And then, having planted these incendiary revelations, they’re left hanging in the air. Consider Meghan’s remarks: ‘In those months when I was pregnant, all around this same time, we have in tandem, the conversation of “He won’t be given security, he’s not going to be given a title,” and also concerns and conversations about how dark his skin might be when he’s born.’

The person who comes out really badly from all this is Prince Harry, not his wife

Oprah then interrupted and said: ‘Hold on. Hold up. Stop right now. There’s a conversation… about how dark your baby is going to be?’

Meghan replied: ‘Potentially, and what that would mean or look like’.
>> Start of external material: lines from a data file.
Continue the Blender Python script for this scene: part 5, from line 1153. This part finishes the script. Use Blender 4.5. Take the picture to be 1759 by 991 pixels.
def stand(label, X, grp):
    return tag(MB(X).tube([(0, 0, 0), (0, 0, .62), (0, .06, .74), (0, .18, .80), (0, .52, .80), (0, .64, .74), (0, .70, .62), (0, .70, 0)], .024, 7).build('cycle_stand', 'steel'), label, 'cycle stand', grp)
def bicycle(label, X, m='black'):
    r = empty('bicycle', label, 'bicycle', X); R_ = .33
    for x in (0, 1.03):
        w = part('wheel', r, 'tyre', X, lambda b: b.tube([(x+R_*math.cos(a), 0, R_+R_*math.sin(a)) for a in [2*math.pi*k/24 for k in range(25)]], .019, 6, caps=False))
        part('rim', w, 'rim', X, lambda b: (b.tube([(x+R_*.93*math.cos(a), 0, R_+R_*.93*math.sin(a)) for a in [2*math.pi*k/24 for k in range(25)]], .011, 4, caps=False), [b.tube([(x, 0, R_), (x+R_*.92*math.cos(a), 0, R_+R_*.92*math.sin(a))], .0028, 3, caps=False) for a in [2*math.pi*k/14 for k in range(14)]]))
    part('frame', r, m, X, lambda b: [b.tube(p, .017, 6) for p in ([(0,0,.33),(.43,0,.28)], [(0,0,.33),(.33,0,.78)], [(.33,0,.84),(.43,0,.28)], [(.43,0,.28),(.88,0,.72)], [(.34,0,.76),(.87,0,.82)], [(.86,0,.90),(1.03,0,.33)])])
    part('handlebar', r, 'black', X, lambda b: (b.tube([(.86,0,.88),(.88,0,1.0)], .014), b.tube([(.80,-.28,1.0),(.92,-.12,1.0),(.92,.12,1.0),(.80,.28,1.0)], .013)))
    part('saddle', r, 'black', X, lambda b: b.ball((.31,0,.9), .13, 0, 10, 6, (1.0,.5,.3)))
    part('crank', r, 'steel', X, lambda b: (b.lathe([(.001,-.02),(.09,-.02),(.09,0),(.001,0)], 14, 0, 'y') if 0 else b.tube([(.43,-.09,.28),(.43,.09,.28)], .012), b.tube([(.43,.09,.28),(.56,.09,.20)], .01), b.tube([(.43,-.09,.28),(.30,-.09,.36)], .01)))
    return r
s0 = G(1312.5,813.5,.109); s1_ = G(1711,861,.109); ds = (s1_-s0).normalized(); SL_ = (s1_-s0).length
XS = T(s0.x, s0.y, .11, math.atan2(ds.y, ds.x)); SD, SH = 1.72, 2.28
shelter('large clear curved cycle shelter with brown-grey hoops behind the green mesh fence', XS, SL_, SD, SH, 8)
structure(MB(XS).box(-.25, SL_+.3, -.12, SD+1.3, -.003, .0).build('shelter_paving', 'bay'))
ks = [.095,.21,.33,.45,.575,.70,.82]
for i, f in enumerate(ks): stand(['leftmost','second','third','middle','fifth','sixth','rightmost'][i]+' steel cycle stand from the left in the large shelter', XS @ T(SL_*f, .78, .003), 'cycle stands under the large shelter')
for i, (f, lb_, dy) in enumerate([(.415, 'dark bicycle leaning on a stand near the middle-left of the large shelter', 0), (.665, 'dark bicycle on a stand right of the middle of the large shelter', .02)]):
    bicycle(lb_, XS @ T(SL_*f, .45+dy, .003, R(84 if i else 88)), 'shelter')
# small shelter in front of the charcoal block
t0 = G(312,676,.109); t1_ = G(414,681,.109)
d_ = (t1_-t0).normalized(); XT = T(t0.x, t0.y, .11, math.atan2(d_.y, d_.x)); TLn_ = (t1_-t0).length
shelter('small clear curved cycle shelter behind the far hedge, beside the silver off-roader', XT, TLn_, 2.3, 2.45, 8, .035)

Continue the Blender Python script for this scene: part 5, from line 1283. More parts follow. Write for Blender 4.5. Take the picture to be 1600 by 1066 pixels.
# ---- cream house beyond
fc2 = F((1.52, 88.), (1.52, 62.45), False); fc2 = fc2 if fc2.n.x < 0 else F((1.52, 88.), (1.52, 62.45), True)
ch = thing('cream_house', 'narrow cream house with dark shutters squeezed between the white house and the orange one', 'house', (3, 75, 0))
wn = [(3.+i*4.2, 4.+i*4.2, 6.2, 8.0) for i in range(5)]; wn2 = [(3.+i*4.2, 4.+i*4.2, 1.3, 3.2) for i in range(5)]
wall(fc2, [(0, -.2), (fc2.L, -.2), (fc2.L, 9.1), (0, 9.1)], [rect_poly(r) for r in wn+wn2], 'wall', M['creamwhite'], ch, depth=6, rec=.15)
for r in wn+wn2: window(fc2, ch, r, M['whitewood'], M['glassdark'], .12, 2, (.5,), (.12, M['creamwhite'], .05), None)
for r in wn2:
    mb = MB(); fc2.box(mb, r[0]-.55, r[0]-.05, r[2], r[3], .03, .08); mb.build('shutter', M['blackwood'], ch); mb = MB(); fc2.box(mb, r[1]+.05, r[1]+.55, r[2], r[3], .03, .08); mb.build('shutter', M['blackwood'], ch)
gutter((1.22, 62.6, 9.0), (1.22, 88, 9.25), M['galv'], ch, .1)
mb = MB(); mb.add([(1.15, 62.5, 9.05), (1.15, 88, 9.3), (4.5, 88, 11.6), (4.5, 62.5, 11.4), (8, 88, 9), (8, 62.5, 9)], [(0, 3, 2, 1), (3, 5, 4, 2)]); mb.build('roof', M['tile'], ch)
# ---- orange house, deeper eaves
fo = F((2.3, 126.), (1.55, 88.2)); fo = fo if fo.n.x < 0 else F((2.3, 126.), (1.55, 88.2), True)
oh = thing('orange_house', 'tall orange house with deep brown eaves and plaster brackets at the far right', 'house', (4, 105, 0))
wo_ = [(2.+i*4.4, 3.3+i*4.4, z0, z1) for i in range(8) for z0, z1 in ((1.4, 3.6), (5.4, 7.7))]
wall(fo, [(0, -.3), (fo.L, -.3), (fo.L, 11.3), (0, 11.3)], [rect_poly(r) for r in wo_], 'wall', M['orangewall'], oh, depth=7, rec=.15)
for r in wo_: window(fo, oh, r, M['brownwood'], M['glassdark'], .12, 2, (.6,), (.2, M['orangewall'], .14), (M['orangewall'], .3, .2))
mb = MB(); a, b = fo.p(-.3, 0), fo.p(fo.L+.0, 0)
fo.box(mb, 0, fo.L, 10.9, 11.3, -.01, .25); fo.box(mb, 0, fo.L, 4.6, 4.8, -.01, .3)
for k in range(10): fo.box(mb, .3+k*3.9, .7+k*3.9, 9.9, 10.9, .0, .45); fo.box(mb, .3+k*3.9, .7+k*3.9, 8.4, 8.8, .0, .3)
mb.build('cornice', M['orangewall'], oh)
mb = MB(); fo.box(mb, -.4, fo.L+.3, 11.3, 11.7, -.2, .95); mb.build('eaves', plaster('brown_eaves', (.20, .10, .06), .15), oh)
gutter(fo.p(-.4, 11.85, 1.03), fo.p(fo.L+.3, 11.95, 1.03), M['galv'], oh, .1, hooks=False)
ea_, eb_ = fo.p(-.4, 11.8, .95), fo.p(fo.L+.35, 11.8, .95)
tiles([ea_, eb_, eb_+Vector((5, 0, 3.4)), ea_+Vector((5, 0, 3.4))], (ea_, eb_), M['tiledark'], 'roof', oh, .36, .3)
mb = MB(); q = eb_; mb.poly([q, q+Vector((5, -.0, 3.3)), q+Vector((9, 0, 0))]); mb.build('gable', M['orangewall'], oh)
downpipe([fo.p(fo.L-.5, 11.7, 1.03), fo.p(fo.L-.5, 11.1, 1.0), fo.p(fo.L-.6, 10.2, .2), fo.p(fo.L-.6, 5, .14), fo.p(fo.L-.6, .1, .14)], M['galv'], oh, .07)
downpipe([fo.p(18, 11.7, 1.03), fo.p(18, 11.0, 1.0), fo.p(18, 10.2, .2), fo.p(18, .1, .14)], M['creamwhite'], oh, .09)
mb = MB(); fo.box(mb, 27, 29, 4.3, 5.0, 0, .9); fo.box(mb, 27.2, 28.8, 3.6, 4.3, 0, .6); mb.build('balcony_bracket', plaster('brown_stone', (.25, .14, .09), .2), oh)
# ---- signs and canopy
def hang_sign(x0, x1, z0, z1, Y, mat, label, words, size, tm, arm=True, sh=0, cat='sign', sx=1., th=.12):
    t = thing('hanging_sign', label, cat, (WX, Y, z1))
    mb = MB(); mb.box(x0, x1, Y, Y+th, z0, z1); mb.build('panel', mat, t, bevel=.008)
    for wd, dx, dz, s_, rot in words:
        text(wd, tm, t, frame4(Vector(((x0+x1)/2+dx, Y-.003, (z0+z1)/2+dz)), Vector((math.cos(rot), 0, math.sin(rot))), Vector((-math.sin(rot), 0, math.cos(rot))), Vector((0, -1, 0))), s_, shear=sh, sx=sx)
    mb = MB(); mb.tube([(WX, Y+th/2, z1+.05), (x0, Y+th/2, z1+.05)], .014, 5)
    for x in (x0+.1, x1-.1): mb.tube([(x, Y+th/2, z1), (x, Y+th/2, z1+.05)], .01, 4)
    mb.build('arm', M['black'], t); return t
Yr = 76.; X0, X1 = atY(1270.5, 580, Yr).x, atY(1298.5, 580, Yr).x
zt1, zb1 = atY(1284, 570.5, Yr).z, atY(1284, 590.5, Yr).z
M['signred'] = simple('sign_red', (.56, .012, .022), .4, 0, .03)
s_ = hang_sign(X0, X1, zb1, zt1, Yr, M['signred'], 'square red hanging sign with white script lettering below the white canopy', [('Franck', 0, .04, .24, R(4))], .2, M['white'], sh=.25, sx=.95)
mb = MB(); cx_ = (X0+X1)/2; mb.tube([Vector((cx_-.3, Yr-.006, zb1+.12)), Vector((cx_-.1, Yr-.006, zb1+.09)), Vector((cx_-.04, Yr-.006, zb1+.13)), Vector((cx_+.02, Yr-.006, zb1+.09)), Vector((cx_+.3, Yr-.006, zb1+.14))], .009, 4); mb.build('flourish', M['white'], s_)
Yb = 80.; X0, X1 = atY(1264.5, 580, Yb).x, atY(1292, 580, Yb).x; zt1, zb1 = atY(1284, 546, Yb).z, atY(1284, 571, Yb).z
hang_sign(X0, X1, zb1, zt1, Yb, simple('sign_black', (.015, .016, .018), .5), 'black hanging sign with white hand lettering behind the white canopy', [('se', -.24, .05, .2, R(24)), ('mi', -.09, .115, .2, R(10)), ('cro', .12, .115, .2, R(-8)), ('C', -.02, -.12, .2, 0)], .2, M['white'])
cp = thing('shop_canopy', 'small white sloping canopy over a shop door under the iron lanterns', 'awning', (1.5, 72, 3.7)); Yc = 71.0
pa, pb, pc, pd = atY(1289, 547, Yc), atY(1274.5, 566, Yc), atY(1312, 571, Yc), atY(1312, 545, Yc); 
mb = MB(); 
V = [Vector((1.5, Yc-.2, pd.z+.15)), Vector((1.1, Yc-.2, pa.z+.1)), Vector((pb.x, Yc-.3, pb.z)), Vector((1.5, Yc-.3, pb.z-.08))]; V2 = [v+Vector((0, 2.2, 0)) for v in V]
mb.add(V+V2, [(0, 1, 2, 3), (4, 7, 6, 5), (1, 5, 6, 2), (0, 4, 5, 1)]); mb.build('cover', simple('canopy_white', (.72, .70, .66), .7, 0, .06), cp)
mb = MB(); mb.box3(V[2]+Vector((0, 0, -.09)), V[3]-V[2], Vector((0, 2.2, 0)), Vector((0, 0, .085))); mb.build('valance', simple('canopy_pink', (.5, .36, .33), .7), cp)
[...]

The assertion seems to be that the couple’s baby wouldn’t get a title or security, potentially because of his race. He does have a title – he’s an earl and will be a duke – but is the rest plausible? And what’s all this about security? The notion that the Government or the Met would hold back on security because of the baby’s race seems inconceivable. This is loose talk, designed to create the maximum damage without, as they might say, taking ownership of the allegations.

She returns again to: ‘the idea of our son not being safe, and also the idea of the first member of colour in this family not being titled in the same way that other grandchildren would be.’ How can I put this? I do not believe Meghan’s version of events.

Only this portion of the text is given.